Amano was not disciplined. He retired April 2, less than a week before USU released Sullivan’s report, which recommended his termination.

A previous promise to improve

Sullivan’s findings about continuing flaws in Title IX’s work comes more than a year after USU announced it had taken steps to improve its handling of sexual assault cases.

Cockett, who oversaw the Title IX office while she was provost from 2013 through 2016, had chaired a task force responsible for devising a long-term strategy for dealing with sexual assault.

That work followed a series of controversies around sexual assault at USU.

In July 2016, four women told The Tribune they had been assaulted the previous year by Green, then a USU football star. All four women went to police, and three said they had turned to school officials for help.

Green told The Tribune that university officials approached him about one allegation; he apparently was not sanctioned and graduated in 2016. He has now been charged in seven sexual assault cases and at least 15 women have made allegations against him.

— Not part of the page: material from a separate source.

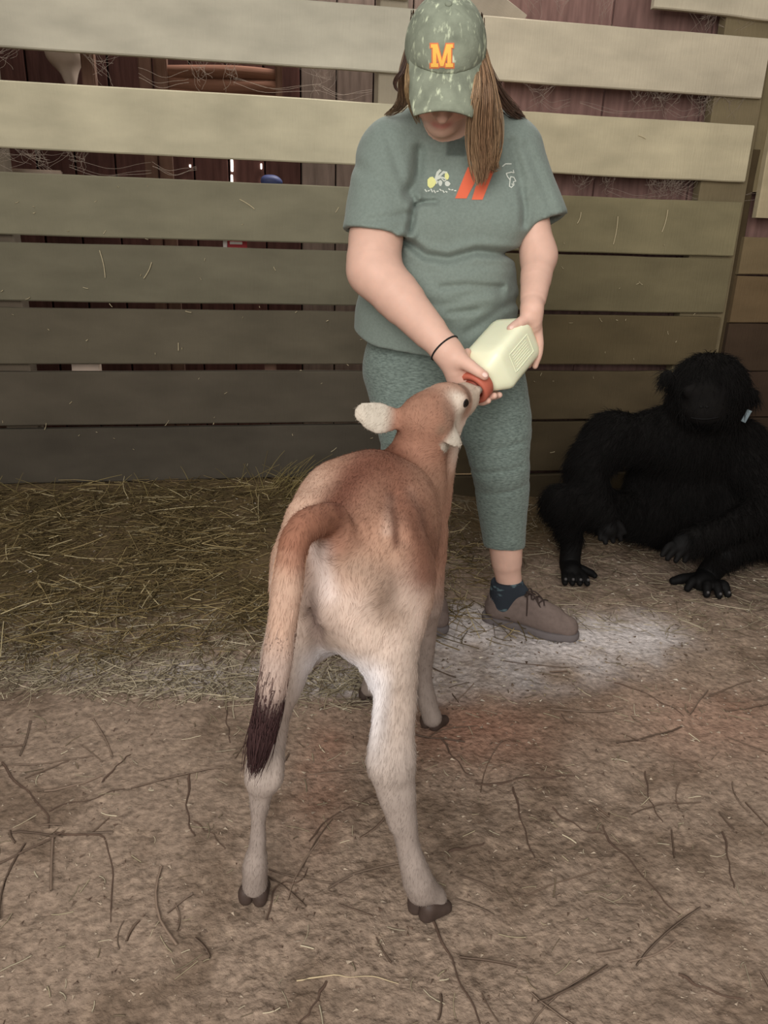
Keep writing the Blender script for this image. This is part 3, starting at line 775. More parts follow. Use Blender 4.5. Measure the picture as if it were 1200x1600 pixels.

USU officials also received notice of a potential lawsuit alleging that the school had failed to take action against another student accused of raping multiple women.

Jason Relopez, formerly a member of Sigma Chi fraternity, had pleaded guilty to attempted rape and attempted forcible sex abuse in attacks on students in 2014 and 2015. USU suspended Relopez in July 2015, when former student Victoria Hewlett and another woman reported him to police.

But Hewlett’s eventual lawsuit said she later learned that other women had reported Relopez to school officials before he raped her. She argues the Title IX office mishandled allegations against Relopez, including after a meeting Title IX officials had with him in November 2014.

Relopez was banned from a fraternity event, and officials told him that “he was on USU’s radar.” He assaulted Hewlett less than a year later.

In the summer of 2016, USU announced it was doing a “comprehensive review of how it handles sexual assault cases. Later that year, it created committees and adopted protocols that it said would improve its response.

USU clarified its policies on confidentiality of student reports and amnesty from discipline over drug or alcohol violations, and launched public awareness campaigns.

That outreach appears to have had more success than the efforts to change institutional responses, said student Bronte Forsgren, who runs an online group focusing on women’s issues at USU.

“There’s been a lot of good student education about sexual assault in general and especially about consent,” Forsgren said.

“I think we’re developing toward a culture where we talk about this more than we used to,” agreed student Katie Miner. “... I do definitely think that there seem to be more problems reporting things that don’t ever get resolved at Utah State than at other universities. … Something seems to be going wrong at Utah State that isn’t going wrong in other universities.”